Language models famously improve under a smooth scaling law, but some specific capabilities exhibit sudden breakthroughs in performance. Advocates of "emergence" view these capabilities as unlocked at a specific scale, but others attribute breakthroughs to superficial metric thresholding effects. We propose that breakthroughs are instead driven by continuous changes in the probability distribution of training outcomes when performance is bimodally distributed across random seeds. we show that different random seeds can produce either smooth or emergent scaling trends in synthetic length generalization tasks, multiple choice question answering, and grammatical generalization. We reveal that sharp breakthroughs in metrics are produced by underlying continuous changes in their distribution across seeds.

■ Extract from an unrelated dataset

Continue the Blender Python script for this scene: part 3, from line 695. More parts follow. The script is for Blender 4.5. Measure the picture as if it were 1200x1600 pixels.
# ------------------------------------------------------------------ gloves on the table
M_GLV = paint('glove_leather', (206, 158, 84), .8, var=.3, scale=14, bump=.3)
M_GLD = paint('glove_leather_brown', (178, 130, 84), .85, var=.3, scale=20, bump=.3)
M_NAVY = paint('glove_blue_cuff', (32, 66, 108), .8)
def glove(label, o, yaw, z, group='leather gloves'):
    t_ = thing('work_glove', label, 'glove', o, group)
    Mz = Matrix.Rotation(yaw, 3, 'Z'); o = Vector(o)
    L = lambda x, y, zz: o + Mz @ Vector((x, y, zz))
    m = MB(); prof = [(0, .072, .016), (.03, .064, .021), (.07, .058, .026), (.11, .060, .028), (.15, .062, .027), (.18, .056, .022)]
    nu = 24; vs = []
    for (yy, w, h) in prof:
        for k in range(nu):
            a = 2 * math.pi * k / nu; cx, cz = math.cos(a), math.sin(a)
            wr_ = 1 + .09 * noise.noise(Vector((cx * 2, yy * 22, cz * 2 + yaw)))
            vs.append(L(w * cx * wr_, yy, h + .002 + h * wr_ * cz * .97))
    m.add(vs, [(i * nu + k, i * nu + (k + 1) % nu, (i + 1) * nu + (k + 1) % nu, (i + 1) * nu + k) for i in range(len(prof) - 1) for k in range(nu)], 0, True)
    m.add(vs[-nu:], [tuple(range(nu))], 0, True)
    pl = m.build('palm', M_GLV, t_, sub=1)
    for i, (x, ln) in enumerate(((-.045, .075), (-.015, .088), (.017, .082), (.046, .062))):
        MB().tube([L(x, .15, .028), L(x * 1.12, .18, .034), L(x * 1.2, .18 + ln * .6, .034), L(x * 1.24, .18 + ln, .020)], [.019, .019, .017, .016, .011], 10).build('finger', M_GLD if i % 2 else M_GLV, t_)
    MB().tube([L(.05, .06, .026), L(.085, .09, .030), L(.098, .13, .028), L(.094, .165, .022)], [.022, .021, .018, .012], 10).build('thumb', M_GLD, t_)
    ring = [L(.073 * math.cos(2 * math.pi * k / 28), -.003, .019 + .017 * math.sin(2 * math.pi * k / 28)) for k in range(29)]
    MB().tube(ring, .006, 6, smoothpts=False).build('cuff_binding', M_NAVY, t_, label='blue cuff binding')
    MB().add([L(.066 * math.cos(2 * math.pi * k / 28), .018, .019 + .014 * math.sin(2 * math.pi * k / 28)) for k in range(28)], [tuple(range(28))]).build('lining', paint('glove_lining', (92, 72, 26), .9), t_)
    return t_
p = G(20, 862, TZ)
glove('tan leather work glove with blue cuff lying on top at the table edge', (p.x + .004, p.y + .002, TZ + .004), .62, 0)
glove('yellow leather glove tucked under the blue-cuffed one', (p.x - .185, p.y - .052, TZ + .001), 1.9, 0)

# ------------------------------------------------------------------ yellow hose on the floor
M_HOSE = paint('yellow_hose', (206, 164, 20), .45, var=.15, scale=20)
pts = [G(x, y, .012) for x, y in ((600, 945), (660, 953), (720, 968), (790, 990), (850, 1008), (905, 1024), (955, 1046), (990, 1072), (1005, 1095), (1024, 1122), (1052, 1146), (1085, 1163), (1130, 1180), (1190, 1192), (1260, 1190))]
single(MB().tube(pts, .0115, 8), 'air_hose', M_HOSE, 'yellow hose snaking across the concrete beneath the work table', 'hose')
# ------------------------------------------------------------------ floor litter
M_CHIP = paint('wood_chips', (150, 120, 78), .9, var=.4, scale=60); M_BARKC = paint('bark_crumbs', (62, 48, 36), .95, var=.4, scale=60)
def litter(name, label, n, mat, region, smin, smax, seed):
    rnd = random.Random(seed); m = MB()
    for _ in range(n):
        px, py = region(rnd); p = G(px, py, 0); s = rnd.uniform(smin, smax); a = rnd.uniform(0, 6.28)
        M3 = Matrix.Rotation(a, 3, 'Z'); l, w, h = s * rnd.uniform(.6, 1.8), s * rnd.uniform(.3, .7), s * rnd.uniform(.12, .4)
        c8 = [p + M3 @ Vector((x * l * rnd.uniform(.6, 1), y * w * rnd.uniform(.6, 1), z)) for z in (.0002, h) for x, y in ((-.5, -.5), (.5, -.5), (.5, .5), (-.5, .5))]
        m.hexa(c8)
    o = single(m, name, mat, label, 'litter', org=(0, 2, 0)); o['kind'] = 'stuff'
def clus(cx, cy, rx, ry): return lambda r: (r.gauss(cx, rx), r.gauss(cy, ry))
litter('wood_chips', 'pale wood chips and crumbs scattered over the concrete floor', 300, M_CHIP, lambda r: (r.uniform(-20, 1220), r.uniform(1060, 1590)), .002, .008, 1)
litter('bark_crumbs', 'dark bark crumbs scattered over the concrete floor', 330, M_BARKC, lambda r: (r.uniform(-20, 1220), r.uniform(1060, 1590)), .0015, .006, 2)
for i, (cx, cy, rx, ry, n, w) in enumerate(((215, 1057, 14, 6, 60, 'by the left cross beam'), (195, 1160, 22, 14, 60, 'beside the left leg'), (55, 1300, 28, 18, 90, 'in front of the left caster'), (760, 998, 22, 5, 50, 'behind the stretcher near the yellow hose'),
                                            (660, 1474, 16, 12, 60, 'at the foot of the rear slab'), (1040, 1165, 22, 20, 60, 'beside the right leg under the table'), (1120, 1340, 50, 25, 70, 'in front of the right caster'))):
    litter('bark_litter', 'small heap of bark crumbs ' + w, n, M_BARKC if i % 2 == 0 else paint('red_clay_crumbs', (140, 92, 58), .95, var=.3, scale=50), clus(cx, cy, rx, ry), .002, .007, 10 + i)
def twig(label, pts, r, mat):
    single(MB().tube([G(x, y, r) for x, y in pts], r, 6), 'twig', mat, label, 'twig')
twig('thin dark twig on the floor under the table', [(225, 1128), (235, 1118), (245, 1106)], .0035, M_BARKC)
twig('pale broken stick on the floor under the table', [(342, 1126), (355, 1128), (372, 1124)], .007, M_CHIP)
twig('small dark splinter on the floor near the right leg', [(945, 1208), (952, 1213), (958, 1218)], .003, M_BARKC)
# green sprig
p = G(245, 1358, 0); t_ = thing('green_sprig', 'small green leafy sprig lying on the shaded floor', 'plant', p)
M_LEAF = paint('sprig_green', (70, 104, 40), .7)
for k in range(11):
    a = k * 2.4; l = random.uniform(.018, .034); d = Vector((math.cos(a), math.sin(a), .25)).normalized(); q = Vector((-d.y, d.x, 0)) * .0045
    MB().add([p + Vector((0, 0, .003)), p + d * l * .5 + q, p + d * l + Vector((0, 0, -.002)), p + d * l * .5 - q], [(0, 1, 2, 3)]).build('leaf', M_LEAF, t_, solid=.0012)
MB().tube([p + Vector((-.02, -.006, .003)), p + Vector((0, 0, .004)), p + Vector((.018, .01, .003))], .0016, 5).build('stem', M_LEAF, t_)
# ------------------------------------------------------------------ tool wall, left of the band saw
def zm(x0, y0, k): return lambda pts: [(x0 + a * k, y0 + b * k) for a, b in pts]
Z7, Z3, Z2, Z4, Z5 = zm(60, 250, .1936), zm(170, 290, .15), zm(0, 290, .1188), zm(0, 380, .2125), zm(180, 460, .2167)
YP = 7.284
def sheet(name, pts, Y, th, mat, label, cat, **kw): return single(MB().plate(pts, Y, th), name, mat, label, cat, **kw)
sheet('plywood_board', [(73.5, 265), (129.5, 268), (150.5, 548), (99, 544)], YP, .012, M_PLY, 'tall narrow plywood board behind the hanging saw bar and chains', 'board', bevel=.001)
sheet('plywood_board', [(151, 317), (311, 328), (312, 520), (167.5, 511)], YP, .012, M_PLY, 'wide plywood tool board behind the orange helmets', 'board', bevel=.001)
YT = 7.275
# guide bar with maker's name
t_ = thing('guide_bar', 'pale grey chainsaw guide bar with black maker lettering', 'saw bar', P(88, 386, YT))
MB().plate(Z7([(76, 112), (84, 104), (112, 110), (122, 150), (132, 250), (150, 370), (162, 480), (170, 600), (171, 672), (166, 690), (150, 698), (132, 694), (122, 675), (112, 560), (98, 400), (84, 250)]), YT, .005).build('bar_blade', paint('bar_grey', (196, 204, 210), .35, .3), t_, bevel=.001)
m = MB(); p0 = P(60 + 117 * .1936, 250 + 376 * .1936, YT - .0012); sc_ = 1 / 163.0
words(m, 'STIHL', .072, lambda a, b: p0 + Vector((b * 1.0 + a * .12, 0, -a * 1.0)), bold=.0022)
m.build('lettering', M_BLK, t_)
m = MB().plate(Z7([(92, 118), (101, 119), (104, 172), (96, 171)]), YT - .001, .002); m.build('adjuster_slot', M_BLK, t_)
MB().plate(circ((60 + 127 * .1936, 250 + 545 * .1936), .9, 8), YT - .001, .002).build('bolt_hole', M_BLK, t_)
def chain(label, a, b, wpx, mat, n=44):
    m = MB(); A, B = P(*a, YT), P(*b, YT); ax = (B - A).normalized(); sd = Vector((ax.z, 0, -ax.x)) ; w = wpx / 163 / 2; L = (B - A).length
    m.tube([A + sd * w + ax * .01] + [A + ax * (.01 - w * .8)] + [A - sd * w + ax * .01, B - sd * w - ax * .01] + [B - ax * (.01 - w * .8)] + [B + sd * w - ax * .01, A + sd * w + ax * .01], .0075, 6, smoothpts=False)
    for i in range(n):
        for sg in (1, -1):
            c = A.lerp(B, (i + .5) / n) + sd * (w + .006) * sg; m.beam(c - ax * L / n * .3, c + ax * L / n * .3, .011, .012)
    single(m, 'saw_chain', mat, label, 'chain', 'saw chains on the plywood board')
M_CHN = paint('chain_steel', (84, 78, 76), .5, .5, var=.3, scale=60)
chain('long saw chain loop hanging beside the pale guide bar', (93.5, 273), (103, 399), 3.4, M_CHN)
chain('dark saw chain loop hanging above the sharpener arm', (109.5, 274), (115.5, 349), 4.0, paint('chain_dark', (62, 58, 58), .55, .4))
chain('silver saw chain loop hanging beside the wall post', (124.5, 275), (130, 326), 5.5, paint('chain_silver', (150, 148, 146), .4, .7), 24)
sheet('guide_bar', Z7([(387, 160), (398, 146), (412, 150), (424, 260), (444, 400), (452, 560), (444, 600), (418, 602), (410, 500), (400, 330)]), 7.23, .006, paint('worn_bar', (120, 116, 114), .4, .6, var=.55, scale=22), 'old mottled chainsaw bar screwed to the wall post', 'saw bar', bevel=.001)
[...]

These distributions may become abruptly bimodal at a capacity threshold but this threshold appears at scales well before most seeds achieve breakthrough. Our observations hold true even under continuous loss metrics, confirming that random variation must be considered when predicting a model's performance from its scale.

翻译：语言模型遵循平滑的缩放定律而改进，但某些特定能力会表现出性能的突然突破。"涌现"论的支持者认为这些能力在特定规模下被解锁，而其他研究者则将突破归因于表面化的度量阈值效应。我们提出，当性能在随机种子间呈现双峰分布时，训练结果的概率分布的连续变化才是驱动突破的真正原因。我们通过合成长度泛化任务、多项选择题回答以及语法泛化实验证明，不同的随机种子可以产生平滑或涌现的缩放趋势。研究发现，度量指标的急剧突破是由其在随机种子间分布的连续变化所导致的。这些分布可能在达到某个能力阈值时突然变为双峰分布，但该阈值出现在大多数种子实现突破之前的规模阶段。即使在连续损失度量下，我们的观察结论依然成立，这证实了在根据模型规模预测其性能时必须考虑随机变异的影响。